Maybe you agree that schools should promote social justice and maybe you agree that America is a white supremacist country driven by racism, sexism, homophobia, and classism (though it strikes me that not many other countries are as concerned about that list as we “white supremacists” are). But you need to be aware of something.
If you have established an institution to fob off your values on children and/or to control other people’s minds, you have to remember that the day will come when you will pass but the institution won’t. At that point, the freedom you destroyed will not revive. The institution you established will just as actively promote an agenda you are mortally opposed to.
It’s only a matter of time.
But most of you, my dear readers, probably aren’t radically progressive and politically correct in this degenerated way. Most of you are probably involved in Christian classical education in one way or another. So you are probably wondering what my point is. You don’t look to NCATE for accreditation.
But, what about your teachers? Who is certifying them?
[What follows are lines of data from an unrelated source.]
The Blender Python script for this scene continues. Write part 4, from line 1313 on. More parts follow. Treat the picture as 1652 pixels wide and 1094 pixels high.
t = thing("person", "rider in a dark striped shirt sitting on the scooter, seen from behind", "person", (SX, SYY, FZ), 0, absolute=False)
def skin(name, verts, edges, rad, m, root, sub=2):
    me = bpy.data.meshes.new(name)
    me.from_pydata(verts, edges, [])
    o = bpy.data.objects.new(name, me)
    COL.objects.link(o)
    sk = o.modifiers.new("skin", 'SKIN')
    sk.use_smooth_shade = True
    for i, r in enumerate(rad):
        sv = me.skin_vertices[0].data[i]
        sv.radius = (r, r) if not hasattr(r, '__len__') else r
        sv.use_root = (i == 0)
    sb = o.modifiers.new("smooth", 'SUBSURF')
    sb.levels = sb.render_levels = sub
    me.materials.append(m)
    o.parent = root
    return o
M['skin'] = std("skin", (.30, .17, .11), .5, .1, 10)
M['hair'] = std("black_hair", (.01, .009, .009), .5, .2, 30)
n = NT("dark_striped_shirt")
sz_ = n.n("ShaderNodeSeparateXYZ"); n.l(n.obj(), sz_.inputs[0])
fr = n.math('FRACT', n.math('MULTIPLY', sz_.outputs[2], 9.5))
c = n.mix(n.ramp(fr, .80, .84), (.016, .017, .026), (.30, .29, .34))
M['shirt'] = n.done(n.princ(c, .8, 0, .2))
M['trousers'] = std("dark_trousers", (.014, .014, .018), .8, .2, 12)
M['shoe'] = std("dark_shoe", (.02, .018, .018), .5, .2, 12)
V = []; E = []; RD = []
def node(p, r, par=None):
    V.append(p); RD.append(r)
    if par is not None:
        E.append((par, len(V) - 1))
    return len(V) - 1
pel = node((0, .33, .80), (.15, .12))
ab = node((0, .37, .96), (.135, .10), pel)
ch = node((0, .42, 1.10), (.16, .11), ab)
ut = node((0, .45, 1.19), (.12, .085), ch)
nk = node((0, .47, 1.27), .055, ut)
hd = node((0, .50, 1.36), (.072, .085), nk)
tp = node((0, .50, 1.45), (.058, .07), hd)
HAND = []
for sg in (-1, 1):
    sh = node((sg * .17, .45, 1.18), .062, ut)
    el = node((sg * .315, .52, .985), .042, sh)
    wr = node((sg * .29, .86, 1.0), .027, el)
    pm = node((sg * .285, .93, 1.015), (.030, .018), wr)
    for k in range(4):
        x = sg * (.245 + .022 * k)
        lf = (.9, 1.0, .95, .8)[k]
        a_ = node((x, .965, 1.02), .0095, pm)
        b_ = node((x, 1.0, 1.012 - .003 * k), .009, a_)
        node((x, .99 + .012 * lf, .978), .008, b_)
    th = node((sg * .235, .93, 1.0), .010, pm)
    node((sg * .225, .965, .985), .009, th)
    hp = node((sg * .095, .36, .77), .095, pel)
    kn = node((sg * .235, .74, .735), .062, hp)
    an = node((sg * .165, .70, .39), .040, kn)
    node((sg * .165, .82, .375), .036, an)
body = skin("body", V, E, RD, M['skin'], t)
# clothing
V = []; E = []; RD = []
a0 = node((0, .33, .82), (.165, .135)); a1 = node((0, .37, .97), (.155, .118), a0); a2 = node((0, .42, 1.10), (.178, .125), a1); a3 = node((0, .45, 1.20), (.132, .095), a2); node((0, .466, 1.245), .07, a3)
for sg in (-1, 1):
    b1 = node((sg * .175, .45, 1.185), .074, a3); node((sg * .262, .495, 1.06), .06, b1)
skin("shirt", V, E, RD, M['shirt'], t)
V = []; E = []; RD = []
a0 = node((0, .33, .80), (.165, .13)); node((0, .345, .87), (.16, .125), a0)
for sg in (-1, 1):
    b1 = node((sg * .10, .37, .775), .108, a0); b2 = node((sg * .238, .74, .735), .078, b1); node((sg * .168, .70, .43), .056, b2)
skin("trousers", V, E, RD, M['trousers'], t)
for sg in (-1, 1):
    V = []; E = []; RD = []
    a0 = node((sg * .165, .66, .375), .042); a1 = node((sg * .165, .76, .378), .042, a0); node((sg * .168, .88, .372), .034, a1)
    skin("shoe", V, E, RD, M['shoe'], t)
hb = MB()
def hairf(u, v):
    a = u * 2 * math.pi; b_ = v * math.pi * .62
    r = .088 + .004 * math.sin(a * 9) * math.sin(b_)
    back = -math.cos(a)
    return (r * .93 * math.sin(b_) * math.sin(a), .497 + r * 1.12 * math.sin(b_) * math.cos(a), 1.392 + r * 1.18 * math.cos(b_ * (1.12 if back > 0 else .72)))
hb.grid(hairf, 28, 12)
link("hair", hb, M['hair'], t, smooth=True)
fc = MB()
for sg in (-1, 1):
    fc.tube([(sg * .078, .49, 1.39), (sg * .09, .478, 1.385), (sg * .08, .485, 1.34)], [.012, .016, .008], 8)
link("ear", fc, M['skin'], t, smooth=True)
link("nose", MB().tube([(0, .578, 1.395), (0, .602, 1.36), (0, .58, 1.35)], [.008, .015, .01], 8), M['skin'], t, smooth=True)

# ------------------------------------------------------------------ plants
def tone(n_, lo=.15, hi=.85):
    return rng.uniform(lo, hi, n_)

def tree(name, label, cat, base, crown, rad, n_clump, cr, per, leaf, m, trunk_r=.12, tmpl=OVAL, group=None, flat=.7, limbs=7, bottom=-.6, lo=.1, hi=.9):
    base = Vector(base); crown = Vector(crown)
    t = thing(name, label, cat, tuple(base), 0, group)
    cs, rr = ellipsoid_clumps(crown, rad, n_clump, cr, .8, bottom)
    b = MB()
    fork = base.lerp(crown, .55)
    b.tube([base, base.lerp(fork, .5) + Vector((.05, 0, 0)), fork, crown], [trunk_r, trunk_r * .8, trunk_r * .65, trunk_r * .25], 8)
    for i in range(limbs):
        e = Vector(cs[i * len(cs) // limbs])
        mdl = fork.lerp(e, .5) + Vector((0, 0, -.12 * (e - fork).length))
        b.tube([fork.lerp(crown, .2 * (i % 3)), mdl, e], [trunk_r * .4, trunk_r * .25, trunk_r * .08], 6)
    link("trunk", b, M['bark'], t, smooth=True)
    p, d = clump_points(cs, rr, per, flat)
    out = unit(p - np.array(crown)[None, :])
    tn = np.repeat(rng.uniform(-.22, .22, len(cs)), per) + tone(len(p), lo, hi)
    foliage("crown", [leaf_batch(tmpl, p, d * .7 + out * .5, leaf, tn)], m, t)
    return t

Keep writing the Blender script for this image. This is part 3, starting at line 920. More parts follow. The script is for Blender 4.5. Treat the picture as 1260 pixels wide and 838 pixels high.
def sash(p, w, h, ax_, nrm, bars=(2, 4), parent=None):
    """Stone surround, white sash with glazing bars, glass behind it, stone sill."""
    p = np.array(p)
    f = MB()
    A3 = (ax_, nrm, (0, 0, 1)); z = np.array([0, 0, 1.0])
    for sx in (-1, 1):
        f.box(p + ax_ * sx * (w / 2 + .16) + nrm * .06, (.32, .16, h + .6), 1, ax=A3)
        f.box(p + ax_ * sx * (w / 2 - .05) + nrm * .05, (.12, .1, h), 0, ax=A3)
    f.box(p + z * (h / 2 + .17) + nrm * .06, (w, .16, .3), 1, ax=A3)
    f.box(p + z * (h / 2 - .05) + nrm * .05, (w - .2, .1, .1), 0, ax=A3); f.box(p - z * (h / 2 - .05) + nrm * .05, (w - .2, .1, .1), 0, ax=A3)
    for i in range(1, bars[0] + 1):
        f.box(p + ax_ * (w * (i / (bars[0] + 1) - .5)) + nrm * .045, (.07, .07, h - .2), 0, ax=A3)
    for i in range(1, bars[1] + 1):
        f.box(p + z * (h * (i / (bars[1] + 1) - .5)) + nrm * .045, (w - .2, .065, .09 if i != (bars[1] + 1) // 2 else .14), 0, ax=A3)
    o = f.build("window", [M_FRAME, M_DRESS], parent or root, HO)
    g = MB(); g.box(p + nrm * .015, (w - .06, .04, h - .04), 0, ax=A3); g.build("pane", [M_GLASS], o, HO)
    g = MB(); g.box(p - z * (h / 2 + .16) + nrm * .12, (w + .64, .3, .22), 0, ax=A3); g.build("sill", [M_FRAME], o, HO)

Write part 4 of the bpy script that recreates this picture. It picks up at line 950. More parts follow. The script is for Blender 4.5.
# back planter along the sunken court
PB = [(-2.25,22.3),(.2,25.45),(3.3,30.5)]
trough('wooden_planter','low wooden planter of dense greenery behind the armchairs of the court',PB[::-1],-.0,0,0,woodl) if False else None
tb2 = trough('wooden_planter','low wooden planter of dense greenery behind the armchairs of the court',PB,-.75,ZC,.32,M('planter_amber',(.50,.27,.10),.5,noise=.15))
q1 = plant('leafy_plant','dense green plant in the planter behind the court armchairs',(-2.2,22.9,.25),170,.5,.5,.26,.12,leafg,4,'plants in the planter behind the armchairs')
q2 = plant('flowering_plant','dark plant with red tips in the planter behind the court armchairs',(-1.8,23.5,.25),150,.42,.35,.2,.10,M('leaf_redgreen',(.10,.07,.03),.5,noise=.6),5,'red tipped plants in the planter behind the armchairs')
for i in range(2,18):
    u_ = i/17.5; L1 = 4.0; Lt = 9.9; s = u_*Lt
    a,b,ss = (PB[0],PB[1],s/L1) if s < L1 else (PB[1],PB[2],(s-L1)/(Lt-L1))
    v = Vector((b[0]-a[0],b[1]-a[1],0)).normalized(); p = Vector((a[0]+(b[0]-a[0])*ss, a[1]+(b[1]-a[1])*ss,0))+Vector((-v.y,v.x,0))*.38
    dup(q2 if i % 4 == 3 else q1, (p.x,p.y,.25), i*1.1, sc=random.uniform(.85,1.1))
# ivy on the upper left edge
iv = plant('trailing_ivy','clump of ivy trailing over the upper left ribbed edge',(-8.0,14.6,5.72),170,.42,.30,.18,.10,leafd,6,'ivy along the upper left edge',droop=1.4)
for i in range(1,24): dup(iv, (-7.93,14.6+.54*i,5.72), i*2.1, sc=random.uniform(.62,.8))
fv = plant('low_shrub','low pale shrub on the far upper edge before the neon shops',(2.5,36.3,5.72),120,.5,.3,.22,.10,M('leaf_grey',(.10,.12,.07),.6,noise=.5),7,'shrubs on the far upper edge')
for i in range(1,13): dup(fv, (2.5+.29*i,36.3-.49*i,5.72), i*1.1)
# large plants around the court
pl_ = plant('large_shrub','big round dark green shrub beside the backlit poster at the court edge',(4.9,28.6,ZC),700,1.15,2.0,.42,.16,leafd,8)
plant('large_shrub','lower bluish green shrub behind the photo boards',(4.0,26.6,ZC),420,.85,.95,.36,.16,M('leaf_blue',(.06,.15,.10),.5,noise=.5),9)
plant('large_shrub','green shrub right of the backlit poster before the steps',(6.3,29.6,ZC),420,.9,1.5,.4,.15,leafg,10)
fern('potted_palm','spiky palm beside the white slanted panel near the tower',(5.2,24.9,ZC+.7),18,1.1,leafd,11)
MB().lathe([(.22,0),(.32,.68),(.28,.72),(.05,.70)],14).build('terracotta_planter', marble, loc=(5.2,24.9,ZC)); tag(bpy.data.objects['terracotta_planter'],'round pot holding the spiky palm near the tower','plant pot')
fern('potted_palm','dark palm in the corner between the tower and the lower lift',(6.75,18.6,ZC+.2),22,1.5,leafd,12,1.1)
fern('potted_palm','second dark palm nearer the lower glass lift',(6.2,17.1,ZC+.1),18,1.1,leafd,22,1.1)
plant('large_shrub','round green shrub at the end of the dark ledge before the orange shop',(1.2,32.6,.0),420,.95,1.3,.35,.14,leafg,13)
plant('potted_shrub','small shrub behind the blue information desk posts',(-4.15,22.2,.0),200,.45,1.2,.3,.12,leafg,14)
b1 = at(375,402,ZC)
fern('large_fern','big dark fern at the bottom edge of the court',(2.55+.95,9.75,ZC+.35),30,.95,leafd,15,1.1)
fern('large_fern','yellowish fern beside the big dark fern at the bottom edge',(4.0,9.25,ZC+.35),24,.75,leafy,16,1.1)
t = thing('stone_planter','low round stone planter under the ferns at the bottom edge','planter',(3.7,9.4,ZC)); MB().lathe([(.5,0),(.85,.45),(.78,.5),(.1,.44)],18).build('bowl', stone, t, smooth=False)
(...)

And who accredits the institution that certifies your teachers? Perhaps you are beginning to see the problem. The layers of bureaucracy in American education are crippling. It is not possible to achieve the reform we need to save our country with so many layers to remove and every single layer or person pointing to another for the national catastrophe that is our school system.
But what about your teachers? Where were they trained? And who accredits the institution that certified them? That you are a private school does mean the follies of conventional education theory do not permeate your classroom. Everybody in America, every single American, has had the quality of their lives undercut by NCATE. So has every school.
What am I proposing? Prudence and wisdom. Prudence to know how to adapt to the present circumstances. Wisdom to transcend them.
If you need to be accredited, then do it. But do it with your eyes open and with a clear and articulated understanding of what you are as an institution. Have you gone through the exercise of comparing, in detail, Christian classical with conventional education?
Do you know where the temptations to compromise your vision are most subtle? Do you know where the pressure to forget is most effective?
Never forget what you are. Select your accrediting body carefully. Keep it in its place. And spend more time figuring out what Christian classical education is than you spend figuring out how you can meet the demands of the accreditor.